Une autre explication est par ailleurs possible: parmi les personnes qui s’apprêtent à voter pour Marine Le Pen, certaines n’ont peut-être pas tant envie que cela qu’elle accède à la fonction. Ce sont ces 3,5% d’électeurs qui affirment qu’ils iront voter Le Pen mais ne souhaitent pas la victoire du FN. Ce vote serait donc un vote sanction plutôt qu’un vote de conviction. Il est notable que 28% des sondés affirment qu’ils iront voter «pour sanctionner le président» et que 25% disent aussi que les enjeux nationaux compteront plus pour eux que les enjeux régionaux.

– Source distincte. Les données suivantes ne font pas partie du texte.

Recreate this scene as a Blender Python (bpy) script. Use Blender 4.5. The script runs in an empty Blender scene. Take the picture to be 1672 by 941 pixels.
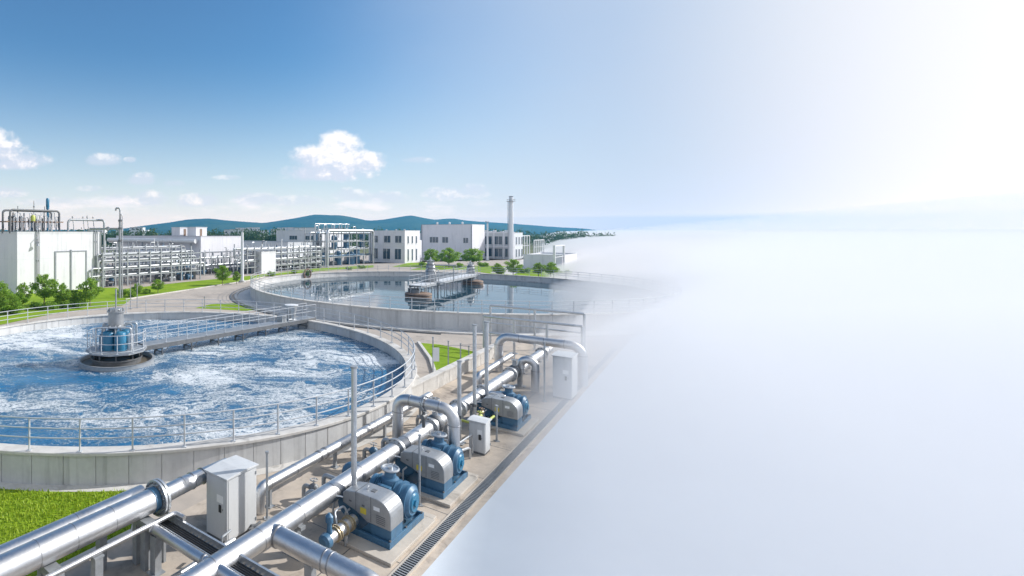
import bpy, bmesh, math, random
import numpy as np
from mathutils import Vector, Matrix
random.seed(7); np.random.seed(7)
PI = math.pi
sc = bpy.context.scene
COL = sc.collection

# ------------------------------------------------------------------ camera
F, CX, CY, H = 849.0, 395.0, 380.0, 8.4          # focal length, optical axis and eye height used to survey the site
cd = bpy.data.cameras.new('camera'); cam = bpy.data.objects.new('camera', cd); COL.objects.link(cam)
cam.location = (0, 0, H); cam.rotation_euler = (PI/2, 0, 0)
cd.sensor_width = 36; cd.lens = F/1672*36
cd.shift_x = (836-CX)/1672; cd.shift_y = (CY-470.5)/1672
cd.clip_start = 0.1; cd.clip_end = 20000
sc.camera = cam
# ------------------------------------------------------------------ light
SUN_AZ, SUN_EL = math.radians(80), math.radians(31)
sunv = Vector((math.sin(SUN_AZ)*math.cos(SUN_EL), math.cos(SUN_AZ)*math.cos(SUN_EL), math.sin(SUN_EL)))
sl = bpy.data.lights.new('sun', 'SUN'); sl.energy = 4.9; sl.angle = math.radians(0.53); sl.color = (1, .975, .94)
so = bpy.data.objects.new('sun', sl); COL.objects.link(so); so.rotation_euler = sunv.to_track_quat('Z', 'Y').to_euler(); so.location = (60, 20, 80)
sc.view_settings.view_transform = 'Standard'; sc.view_settings.look = 'None'
sc.view_settings.exposure = 0.15; sc.view_settings.gamma = 1; sc.view_settings.use_curve_mapping = False
cy = sc.cycles
cy.use_denoising = True; cy.max_bounces = 8; cy.diffuse_bounces = 3; cy.glossy_bounces = 3
cy.transparent_max_bounces = 8; cy.volume_bounces = 6; cy.caustics_reflective = False; cy.caustics_refractive = False
cy.sample_clamp_indirect = 6
WORLD = bpy.data.worlds.new('World'); sc.world = WORLD; WORLD.use_nodes = True

# ------------------------------------------------------------------ tiny node language
class Sk:
    def __init__(s, nt, sock): s.nt = nt; s.k = sock
    def _m(s, op, o=None, c=None):
        n = s.nt.nodes.new('ShaderNodeMath'); n.operation = op
        for i, a in enumerate((s, o, c)):
            if a is None: continue
            if isinstance(a, Sk): s.nt.links.new(a.k, n.inputs[i])
            else: n.inputs[i].default_value = a
        return Sk(s.nt, n.outputs[0])
    def __add__(s, o): return s._m('ADD', o)
    def __sub__(s, o): return s._m('SUBTRACT', o)
    def __mul__(s, o): return s._m('MULTIPLY', o)
    def __truediv__(s, o): return s._m('DIVIDE', o)
    def __rsub__(s, o): return (s*-1)+o
    __radd__ = __add__; __rmul__ = __mul__
    def pow(s, e): return s._m('POWER', e)
    def abs(s): return s._m('ABSOLUTE')
    def mx(s, o): return s._m('MAXIMUM', o)
    def mn(s, o): return s._m('MINIMUM', o)
    def atan2(s, o): return s._m('ARCTAN2', o)
    def step(s, a, b, x=0., y=1.):
        n = s.nt.nodes.new('ShaderNodeMapRange'); n.interpolation_type = 'SMOOTHSTEP'
        s.nt.links.new(s.k, n.inputs[0])
        for i, q in enumerate((a, b, x, y)): n.inputs[i+1].default_value = q
        return Sk(s.nt, n.outputs[0])
def nd(nt, t, ins={}, **kw):
    n = nt.nodes.new(t)
    for k, q in kw.items(): setattr(n, k, q)
    for k, q in ins.items():
        if isinstance(q, Sk): nt.links.new(q.k, n.inputs[k])
        else: n.inputs[k].default_value = q
    return n
def noise(nt, vec, scale, detail=4, rough=.55, dist=0., out='Fac'):
    n = nd(nt, 'ShaderNodeTexNoise', {'Vector': vec, 'Scale': scale, 'Detail': detail, 'Roughness': rough, 'Distortion': dist})
    return Sk(nt, n.outputs[out])
def vmul(nt, vec, xyz):
    n = nd(nt, 'ShaderNodeVectorMath', {0: vec, 1: xyz}, operation='MULTIPLY'); return Sk(nt, n.outputs[0])
def vadd(nt, a, b):
    n = nd(nt, 'ShaderNodeVectorMath', {0: a, 1: b}, operation='ADD'); return Sk(nt, n.outputs[0])
def sep(nt, vec):
    n = nd(nt, 'ShaderNodeSeparateXYZ', {0: vec}); return [Sk(nt, o) for o in n.outputs]
def comb(nt, x, y, z=0.):
    return Sk(nt, nd(nt, 'ShaderNodeCombineXYZ', {0: x, 1: y, 2: z}).outputs[0])
def mixc(nt, fac, a, b):
    n = nt.nodes.new('ShaderNodeMix'); n.data_type = 'RGBA'
    for i, q in ((0, fac), (6, a), (7, b)):
        if isinstance(q, Sk): nt.links.new(q.k, n.inputs[i])
        else: n.inputs[i].default_value = q if i == 0 else (*q, 1)
    return Sk(nt, n.outputs[2])
def mixc_mul(nt, a, c):
    n = nt.nodes.new('ShaderNodeMix'); n.data_type = 'RGBA'; n.blend_type = 'MULTIPLY'; n.inputs[0].default_value = 1
    nt.links.new(a.k, n.inputs[6])
    if isinstance(c, Sk): nt.links.new(c.k, n.inputs[7])
    else: n.inputs[7].default_value = (*c, 1)
    return Sk(nt, n.outputs[2])
def comb3(nt, r, g, b):
    n = nt.nodes.new('ShaderNodeCombineColor')
    for i, q in enumerate((r, g, b)): nt.links.new(q.k, n.inputs[i])
    return Sk(nt, n.outputs[0])
def objco(nt): return Sk(nt, nt.nodes.new('ShaderNodeTexCoord').outputs['Object'])
def worldco(nt): return Sk(nt, nt.nodes.new('ShaderNodeNewGeometry').outputs['Position'])
def island(nt): return Sk(nt, nt.nodes.new('ShaderNodeNewGeometry').outputs['Random Per Island'])

# ------------------------------------------------------------------ sky
def build_world():
    nt = WORLD.node_tree; nt.nodes.clear()
    out = nt.nodes.new('ShaderNodeOutputWorld'); bg = nt.nodes.new('ShaderNodeBackground'); bg.inputs[1].default_value = .1
    sky = nt.nodes.new('ShaderNodeTexSky'); sky.sky_type = 'NISHITA'; sky.sun_disc = False
    sky.sun_elevation = SUN_EL; sky.sun_rotation = SUN_AZ; sky.altitude = 100
    sky.air_density = 1.25; sky.dust_density = .6; sky.ozone_density = 2.5
    d = Sk(nt, nt.nodes.new('ShaderNodeTexCoord').outputs['Generated'])
    x, y, z = sep(nt, d)
    az = x.atan2(y)                                        # bearing, 0 = north (+Y), positive to the east
    el = z
    yy = y.mx(.05)
    gx = x/yy; gz = z/yy                                   # bearing and height as tangents, north half of the sky
    col = mixc_mul(nt, Sk(nt, sky.outputs[0]), (.60, .94, 1.20))
    # milky air low down
    low = (el*-1+.34).mx(0.)*(1/.34)
    col = mixc(nt, low.pow(1.9)*.85, col, (8.4, 8.9, 9.4))
    # white fade put into the sky colour, growing toward the east
    n1 = noise(nt, vmul(nt, d, (2, 2, 5)), 1.5, 3)
    veil = (az+(n1-.5)*.12).step(.02, .86)
    rear_fill = (y*-1.).step(.05, .5)                           # unseen bright sheet added behind the viewer to fill shaded walls
    veil = veil.mx(rear_fill)
    east = az.step(.60, 1.06)
    veilc = mixc(nt, east, (4.9, 5.75, 7.1), (9.3, 9.35, 9.5))
    veilc = mixc(nt, rear_fill, veilc, (6.2, 6.9, 8.0))
    col = mixc(nt, veil, col, veilc)
    # fair weather cumulus
    G = lambda px: (px-CX)/F
    E = lambda py: (CY-py)/F
    gv = comb(nt, gx, gz)
    wob = noise(nt, vmul(nt, gv, (1, 1.25, 1)), 24, 8, .6)
    wob2 = noise(nt, vmul(nt, gv, (1, 1.25, 1)), 9, 3, .5)
    off = comb(nt, gx+.006, gz+.011)
    wobo = noise(nt, vmul(nt, off, (1, 1.25, 1)), 24, 8, .6)
    clouds = [  # each: lobes (x, y, rx, ry) measured on the northern sky, base y, strength
        ([(520, 262, 40, 22), (552, 246, 30, 26), (590, 266, 34, 16), (495, 282, 30, 13), (545, 280, 55, 16)], 299, 1.0),
        ([(8, 250, 34, 22), (-30, 245, 50, 30), (45, 262, 28, 13), (20, 268, 40, 12)], 279, .95),
        ([(168, 262, 24, 9), (212, 261, 9, 4)], 271, .62),
        ([(230, 294, 19, 10)], 303, .62), ([(284, 300, 16, 5)], 305, .4),
        ([(683, 262, 24, 5)], 267, .5), ([(12, 314, 30, 9)], 325, .6),
        ([(195, 327, 22, 9), (243, 325, 26, 12), (325, 328, 30, 11), (415, 326, 34, 10)], 338, .6),
        ([(570, 318, 26, 9), (630, 324, 32, 9), (730, 316, 34, 10), (775, 312, 24, 10)], 333, .5),
        ([(100, 330, 60, 6), (370, 290, 18, 4), (480, 328, 40, 8), (145, 308, 20, 5)], 338, .4)]
    for lobes, base, k in clouds:
        dens = None
        for (cx, cyy, rx, ry) in lobes:
            dx = (gx-G(cx))*(F/rx); dz = (gz-E(cyy))*(F/ry)
            q = 1-(dx*dx+dz*dz)*.5
            dens = q if dens is None else dens.mx(q)
        body = dens+(wob-.5)*2.0+(wob2-.5)*.9
        a = body.step(.02, .85)*((gz-E(base)+(wob2-.5)*.006).step(-.003, .007))
        lit = ((wob-wobo)*2.6+(wob2-.5)*.8+(gz-E(base))*(F/75.)-.10)
        cc = mixc(nt, lit.step(.0, .75), (6.0, 6.8, 8.1), (9.9, 9.95, 10.1))
        col = mixc(nt, a*k, col, cc)
    # faint band of far cloud along the horizon
    bn = noise(nt, vmul(nt, gv, (1, 3.2, 1)), 9, 6, .6)
    band = (bn+(gz-.05).abs()*-5.).step(.42, .66)*.55*(y.step(.1, .3))*(az.step(.25, .55, 1., 0.))
    col = mixc(nt, band, col, (9.3, 9.5, 10.0))
    # brilliant air right at the horizon
    lowb = (Sk(nt, nd(nt, 'ShaderNodeMath', {0: .025, 1: el.mx(.028)}, operation='DIVIDE').outputs[0])._m('EXPONENT'))-1.
    col = mixc_mul(nt, col, comb3(nt, lowb*1.0+1., lowb*.50+1., lowb*.16+1.))
    nt.links.new(col.k, bg.inputs[0]); nt.links.new(bg.outputs[0], out.inputs[0])
build_world()

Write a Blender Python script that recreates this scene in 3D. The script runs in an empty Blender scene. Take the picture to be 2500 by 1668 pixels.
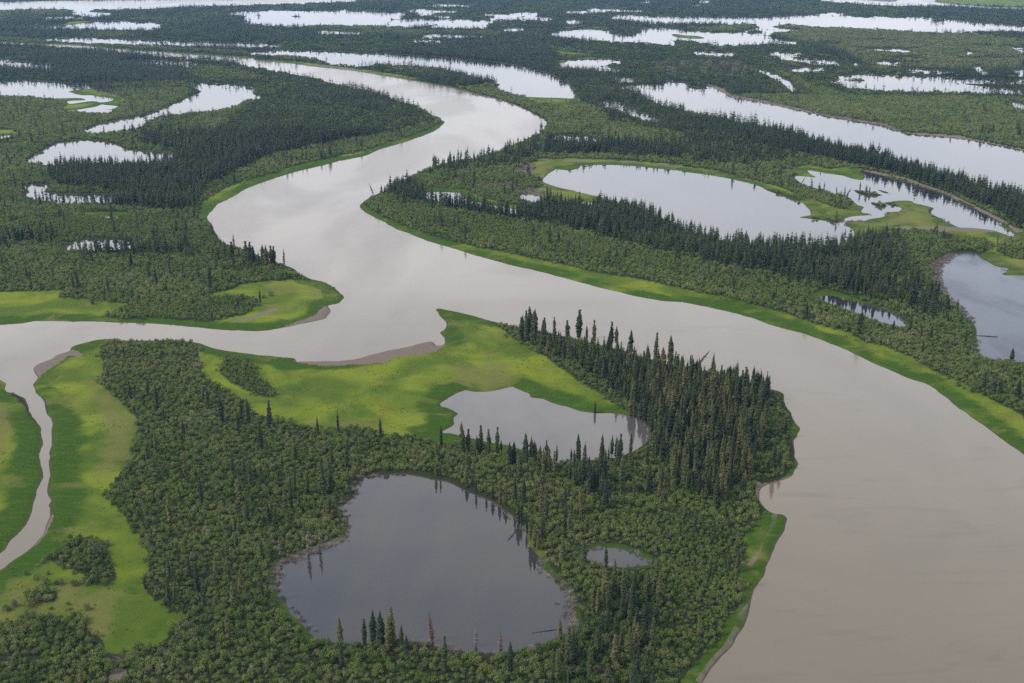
import bpy, math, random
import numpy as np
from mathutils import Vector, Matrix, kdtree, Euler

# ------------------------------------------------------------------ camera
SC = bpy.context.scene
COL = SC.collection
F, CX, CY = 2916.7, 1250.0, 834.0        # 42 mm lens, photograph 2500 x 1668
HZ = -150.0                               # row of the horizon, above the frame
CAMH = 200.0
PITCH = math.atan((CY - HZ) / F)
SP, CP = math.sin(PITCH), math.cos(PITCH)
cam = bpy.data.cameras.new('camera'); camo = bpy.data.objects.new('camera', cam); COL.objects.link(camo)
cam.sensor_width = 36.0; cam.lens = 42.0; cam.clip_start = 1.0; cam.clip_end = 120000.0
camo.location = (0, 0, CAMH); camo.rotation_euler = (math.pi / 2 - PITCH, 0, 0)
SC.camera = camo

# ------------------------------------------------------------------ light
SUN_EL, SUN_AZ = math.radians(44), math.radians(-105)     # thin overcast, soft sun from the left and behind
world = bpy.data.worlds.new('World'); SC.world = world; world.use_nodes = True
wn = world.node_tree; wn.nodes.clear()
def N(tree, typ, **kw):
    n = tree.nodes.new(typ)
    for k, v in kw.items():
        if k == 'inp':
            for i, x in v.items(): n.inputs[i].default_value = x
        else: setattr(n, k, v)
    return n
sky = N(wn, 'ShaderNodeTexSky', sky_type='NISHITA', sun_disc=False, sun_elevation=SUN_EL, sun_rotation=SUN_AZ, altitude=200.0)
tc = N(wn, 'ShaderNodeTexCoord')
mp = N(wn, 'ShaderNodeMapping', inp={'Scale': (1.0, 1.0, 3.2), 'Location': (0.3, 0.1, 0.0)})
cn = N(wn, 'ShaderNodeTexNoise', inp={'Scale': 2.1, 'Detail': 7.0, 'Roughness': 0.58, 'Distortion': 0.35})
cr = N(wn, 'ShaderNodeValToRGB')
cr.color_ramp.elements[0].position = 0.36; cr.color_ramp.elements[0].color = (7.8, 8.8, 10.6, 1)
cr.color_ramp.elements[1].position = 0.66; cr.color_ramp.elements[1].color = (14.4, 13.6, 13.2, 1)
mx = N(wn, 'ShaderNodeMix', data_type='RGBA'); mx.inputs[0].default_value = 0.93
bg = N(wn, 'ShaderNodeBackground', inp={'Strength': 0.125})
wo = N(wn, 'ShaderNodeOutputWorld')
L = wn.links
L.new(tc.outputs['Generated'], mp.inputs['Vector']); L.new(mp.outputs[0], cn.inputs['Vector'])
L.new(cn.outputs['Fac'], cr.inputs[0])
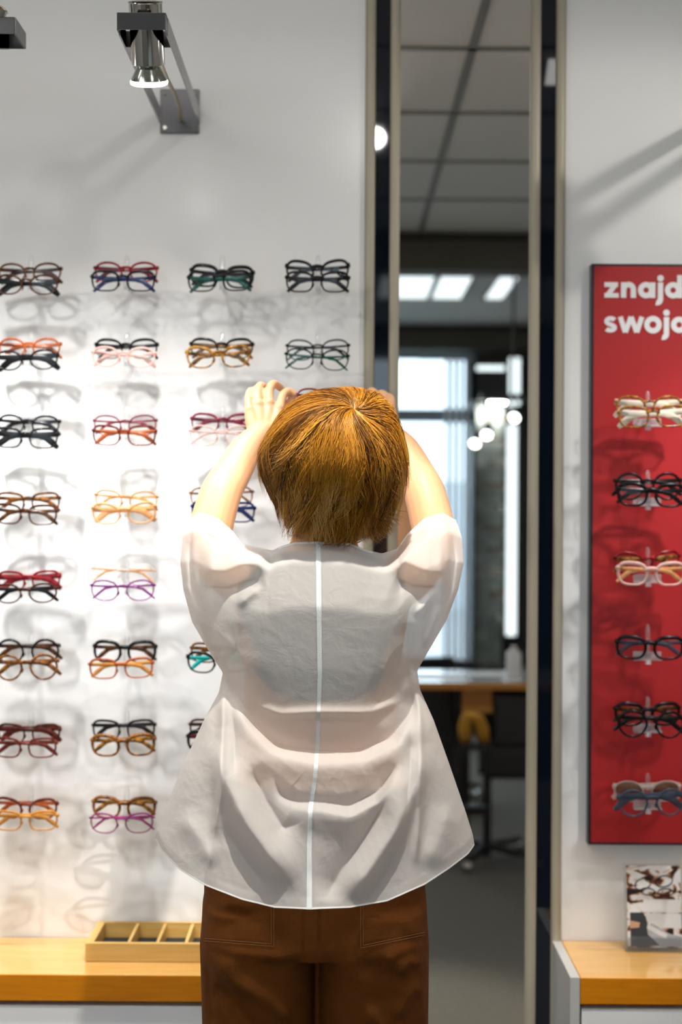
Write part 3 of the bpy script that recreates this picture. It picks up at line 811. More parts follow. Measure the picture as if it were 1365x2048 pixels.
def fold_h(px, py):
    h = np.zeros(px.shape)
    for pts, ht, wa, wb, tp in FOLDS:
        d, al = polydist(px, py, pts)
        # positive d lies to the right of the drawing direction in picture terms (below for left-to-right lines)
        w = np.where(d < 0, wa, wb); prof = np.exp(-(np.abs(d) / w) ** (1.1 if ht < 0 else 1.7))
        h += 1.9 * ht * prof * sstep(al / tp) * sstep((1 - al) / tp)
    return h
Lt = [(0, 378, 1037, 2.52), (.08, 366, 1070, 2.47), (.16, 361, 1125, 2.44), (.24, 367, 1180, 2.43), (.32, 384, 1243, 2.42), (.42, 424, 1313, 2.41), (.47, 446, 1345, 2.40), (.52, 438, 1385, 2.40),
      (.62, 408, 1440, 2.39), (.75, 366, 1530, 2.39), (.88, 330, 1620, 2.39), (.95, 314, 1660, 2.39), (1, 311, 1678, 2.39)]
Rt = [(0, 913, 1040, 2.52), (.08, 924, 1075, 2.47), (.16, 928, 1125, 2.44), (.24, 917, 1180, 2.43), (.32, 894, 1240, 2.42), (.42, 853, 1310, 2.41), (.47, 835, 1342, 2.40), (.52, 841, 1380, 2.40),
      (.62, 868, 1440, 2.39), (.75, 900, 1530, 2.39), (.88, 931, 1620, 2.39), (.95, 946, 1668, 2.39), (1, 950, 1690, 2.39)]
Tt = [(0, 378, 1037, 2.52), (.05, 400, 1024, 2.52), (.11, 436, 1036, 2.50), (.165, 466, 1062, 2.47), (.2, 485, 1088, 2.43), (.31, 545, 1101, 2.38), (.345, 563, 1092, 2.37), (.39, 590, 1084, 2.36),
      (.485, 637, 1083, 2.355), (.6, 700, 1086, 2.36), (.67, 733, 1100, 2.37), (.72, 765, 1107, 2.38), (.78, 795, 1097, 2.43), (.82, 815, 1068, 2.47), (.88, 850, 1036, 2.50), (.94, 885, 1025, 2.52), (1, 913, 1040, 2.52)]
Bt = [(0, 311, 1678, 2.39), (.03, 322, 1700, 2.37), (.09, 360, 1740, 2.33), (.17, 412, 1772, 2.29), (.28, 485, 1800, 2.26), (.38, 550, 1816, 2.22), (.5, 620, 1819, 2.205),
      (.62, 700, 1816, 2.21), (.75, 775, 1803, 2.24), (.86, 850, 1770, 2.30), (.93, 900, 1737, 2.34), (.98, 938, 1708, 2.37), (1, 950, 1690, 2.39)]
def blouse_grid(u, t, front=False):
    """u, t arrays -> picture px, py and depth v"""
    Lx, Ly, Lv = np_table(Lt, t, .012); Rx, Ry, Rv = np_table(Rt, t, .012)
    Tx, Ty, Tv = np_table(Tt, u, .008); Bx, By, Bv = np_table(Bt, u, .012)
    c = [(a[0], a[1], b[0], b[1]) for a, b in (((378, 913), (311, 950)), ((1037, 1040), (1678, 1690)))]
    def coons(L, Rr, T, B, cc):
        return (1 - u) * L + u * Rr + (1 - t) * T + t * B - ((1 - u) * (1 - t) * cc[0] + u * (1 - t) * cc[1] + (1 - u) * t * cc[2] + u * t * cc[3])
    px = coons(Lx, Rx, Tx, Bx, c[0]); py = coons(Ly, Ry, Ty, By, c[1])
    s = np.abs(2 * u - 1); vl = Lv * (1 - u) + Rv * u
    if not front:
        vc = np_table([(0, 2.355), (.08, 2.312), (.2, 2.288), (.35, 2.292), (.48, 2.302), (.58, 2.292), (.75, 2.246), (1, 2.205)], t)[0]
        p = np.interp(t, [0, .3, .5, 1], [2.2, 2.4, 2.6, 2.6])
        shp = (1 - s ** p) ** np.interp(t, [0, .4, .6, 1], [1.0, .8, .62, .7])
        v = vl + (vc - vl) * shp
        k = sstep(t / .07); v = Tv * (1 - k) + v * k
        edge = sstep(t / .03) * sstep((1 - t) / .04) * sstep(u / .04) * sstep((1 - u) / .04)
        e2 = sstep(t / .03) * sstep(u / .05) * sstep((1 - u) / .05) * (.35 + .65 * sstep((1 - t) / .05))
        v = v - fold_h(px, py) * e2
        # crumpled creases, mostly in the lower half
        a = sstep((t - .45) / .2) * .0004 + .0001
        r = np.zeros(u.shape)
        for (fx, fy, ph, am) in ((.10, .05, 1.3, 1), (.06, -.13, .4, .9), (.17, .09, 2.2, .6), (-.12, .16, 3.1, .6), (.24, -.11, .9, .4), (.31, .27, 5.1, .25), (-.35, .18, 2.7, .22)):
            w = np.sin(px * .021 + ph * 3) * 2.2 + np.cos(py * .017 - ph) * 2.0
            r += am * (1 - np.abs(np.sin((px * fx + py * fy) * .5 + ph + w)) ** .7)
        v = v - a * r * edge
        v = v + .010 * t ** 3 * np.sin(u * 19 + 1.0) * (1 - s ** 4)
    else:
        vc = np_table([(0, 2.44), (.15, 2.515), (.3, 2.54), (.5, 2.515), (.75, 2.55), (1, 2.57)], t)[0]
        v = vl + (vc - vl) * (1 - s ** 2.6) ** .7
        cuff = np.exp(-((u - .09) / .055) ** 2) + np.exp(-((u - .91) / .055) ** 2)
        v = v + .15 * cuff * np.exp(-(t / .22) ** 2)
        neck = np.exp(-((u - .5) / .12) ** 4)
        k = sstep(t / .07); vt = Tv + .12 * cuff + .11 * neck
        v = vt * (1 - k) + v * k; py = py + (1 - k) * (18 * cuff + 62 * neck)
    return px, py, v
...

Pour le PS, c’est la mécanique inverse qui est à l’œuvre: 17,5% affirment qu’ils ne voteront pas PS, mais 26% souhaitent la victoire de ce parti. Ceux-là, peut-être, ne veulent pas être tenus pour responsables de leur vote, car ils sont trop déçus de la politique actuelle, tout en espérant secrètement que le FN ne passe pas... Mais à ce petit jeu-là, leurs espérances secrètes risquent fortement d’être douchées.